54. « Et maintenant, dit Dieu, prenons garde qu’il n’étende la main, qu’il ne touche à l’arbre de vie, qu’il n’en mange et ne vive éternellement. Et Dieu le chassa de l’Eden pour qu’il allât travailler la terre dont il avait été tiré. » Dans ce passage, on reproduit d’abord les paroles de Dieu ; l’expulsion d’Adam en est la conséquence rigoureuse. Mort à là vie des anges qui aurait été sa récompense, s’il avait été fidèle au commandement de Dieu, que dis-je ? à la vie heureuse que lui assurait dans le paradis la vigueur de son organisation, il dut être séparé de l’arbre de vie, soit que cet objet visible lui aurait conservé, par une vertu invisible, son heureuse organisation, soit qu’il fût le signe visible de l’invisible sagesse. Il en fut séparé par le fait de sa condamnation à mort, ou même par une espèce d’excommunication, analogue à celle dont l’Église, le Paradis de la terre, frappe les coupables selon la règle de sa discipline et les sépare des sacrements visibles de l’autel.
55. « Et il chassa Adam : et il le plaça à l’opposé du jardin des délices. » Cet évènement est réel, bien qu’il nous apprenne en même temps que le pécheur est à l’opposé de la vie spirituelle, dont le paradis était le symbole, et qu’il vit dans la misère. « Puis il plaça un Chérubin et un glaive flamboyant qui s’agitait, pour garder le chemin qui conduisait à l’arbre de vie. » Que, les puissances célestes aient exécuté cet ordre dans le paradis terrestre et qu’une flamme vigilante ait été entretenue par le ministère des anges, on n’en saurait douter : le fait né doit pas être contesté ; mais il représente en même temps ce qui se passe dans le Paradis spirituel.

CHAPITRE XLI. HYPOTHÈSES SUR LA NATURE DU PÉCHÉ D’ADAM.


56. Je n’ignore pas que, d’après certaines personnes, le premier couple humain n’a pas su contenir l’instinct qui le portait à connaître le bien et le mal, en d’autres termes, qu’il a voulu devancer le moment où il lui aurait été donné d’acquérir plus utilement cette idée, et que le tentateur a eu pour but de leur faire offenser Dieu en leur donnant cette science anticipée, afin qu’ils fussent condamnés à être dépossédés du trésor dont ils auraient pu jouir sans danger, s’ils avaient su ne s’en approcher qu’au moment fixé par Dieu. En prenant l’arbre de la science au sens figuré, au lieu d’y voir exclusivement un arbre réel avec ses fruits, on pourrait donner à cette hypothèse un tour conforme à la saine doctrine.
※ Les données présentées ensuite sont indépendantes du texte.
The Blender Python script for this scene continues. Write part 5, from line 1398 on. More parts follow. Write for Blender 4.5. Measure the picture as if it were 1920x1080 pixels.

57. D’autres ont cru que nos premiers parents s’étaient approprié le droit de mariage, sans attendre que leur union eût été permise par le Créateur : l’arbre de la science serait le symbole de cette union qui leur aurait été interdite jusqu’au moment favorable pour la consommer. Ainsi nous voilà réduits à croire qu’ils ont été créés à un âge qui précédait la pleine puberté ou que leur union ne fut pas légitime au premier moment qu’elle put s’accomplir, et que, ne pouvant être légitime, elle dut ne point s’accomplir : il aurait fallu attendre sans doute que le mariage se fit dans les formes avec la cérémonie des vœux, l’appareil du festin, le contrat. Tout cela est ridicule, et a en outre l’inconvénient d’être en désaccord avec les faits dont nous cherchons a établir et dont nous avons établi la valeur historique, selon les forces qu’il a plu Dieu de nous prêter.